I worked out a zip
operator similar to Python's, because I didn't find one in std
. It allows to use range-based for
loops to iterate at once over several equal-length containers (arrays, counters... anything that has an iterator and a static length). It should be safe (never exceed the iterator's capacity), be able to modify the content of the container in-place when possible, and have no run-time overhead compared to manually incrementing the iterators.
Some things still look a bit fishy to me and I also wonder if all my naming/implementation choices adhere the std
look-and-feel. Examples of use:
std::array a = {1,2,3,4};
std::array b = {4,3,2,1};
for (auto [i, j, k] : zip(a, b, a)) {
std::cout << i << " " << j << " " << k << std::endl;
i = 42; // we can overwrite the values of a
}
//// This one doesn't work yet:
// for (auto [i, j] : zip(a, {4, 3, 2, 1})) {
// std::cout << i << " " << j << std::endl;
// }
With it comes a simple range
class that allows to include counters in the iterations:
// x takes the value of array a, and i counts from 0 to 3
for (auto [x, i] : zip(a, range<4>())) {
std::cout << i << " " << x << std::endl;
}
Note here that the arguments to zip
aren't necessarily l-values.
Here is my implementation:
// inductive case
template<typename T, typename... Ts>
struct zip : public zip<Ts...> {
static_assert(std::tuple_size<T>::value == std::tuple_size<zip<Ts...>>::value,
"Cannot zip over structures of different sizes");
using head_value_type = std::tuple<typename T::value_type&>;
using tail_value_type = typename zip<Ts...>::value_type;
using value_type = decltype(std::tuple_cat(std::declval<head_value_type>(),
std::declval<tail_value_type>()));
zip(T& t, Ts&... ts) : zip<Ts...>(ts...), t_(t) {}
zip(T& t, Ts&&... ts) : zip<Ts...>(ts...), t_(t) {}
zip(T&& t, Ts&... ts) : zip<Ts...>(ts...), t_(t) {}
zip(T&& t, Ts&&... ts) : zip<Ts...>(ts...), t_(t) {}
struct iterator {
using head_iterator = typename T::iterator;
using tail_iterator = typename zip<Ts...>::iterator;
head_iterator head;
tail_iterator tail;
bool operator!=(iterator& that) { return head != that.head; }
void operator++() { ++head; ++tail; }
value_type operator*() {
return std::tuple_cat<head_value_type, tail_value_type>(*head, *tail);
}
iterator(head_iterator h, tail_iterator t) : head(h), tail(t) {}
};
iterator begin() { return iterator(t_.begin(), zip<Ts...>::begin()); }
iterator end() { return iterator(t_.end(), zip<Ts...>::end()); }
T& t_;
};
// base case
template<typename T>
struct zip<T> {
using value_type = std::tuple<typename T::value_type&>;
using iterator = typename T::iterator;
zip(T&& t) : t_(t) {};
zip(T& t) : t_(t) {};
iterator begin() { return t_.begin(); }
iterator end() { return t_.end(); }
private:
T& t_;
};
// must implement tuple_size to check size equality
template<typename T, typename... Ts>
struct std::tuple_size<zip<T, Ts...>> {
static constexpr int value = std::tuple_size<T>::value;
};
What looks fishy/over-complicated:
- the constructors to cover all kinds of arguments (l/r-value/references)

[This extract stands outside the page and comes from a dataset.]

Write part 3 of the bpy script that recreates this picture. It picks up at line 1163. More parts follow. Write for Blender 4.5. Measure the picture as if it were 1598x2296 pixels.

- the mangling of tuple types
- bonus: why doesn't my second example compile?
For completeness, here is my implementation of the range
class:
template<class T, T BEG, T END, T STEP>
struct Range {
Range() {};
using iterator = Range;
using value_type = T;
bool operator!=(iterator that) { return this->val_ < that.val_; }
void operator++() { val_ += STEP; }
int& operator*() { return val_;}
iterator begin() { return *this; }
iterator end() { return Range(END); }
private:
Range(int val) : val_(val) {}
T val_ = BEG;
};
template<class T, T BEG, T END, T STEP>
struct std::tuple_size<Range<T, BEG, END, STEP>> {
static constexpr int value = (END - BEG) / STEP;
};
template<class T, T BEG, T END, T STEP>
static auto range() { return Range<T, BEG, END, STEP>(); };
template<int BEG, int END, int STEP=1>
static auto range() { return Range<int, BEG, END, STEP>(); };
template<int END>
static auto range() { return Range<int, 0, END, 1>(); };
Any feedback will be much appreciated! Thanks in advance.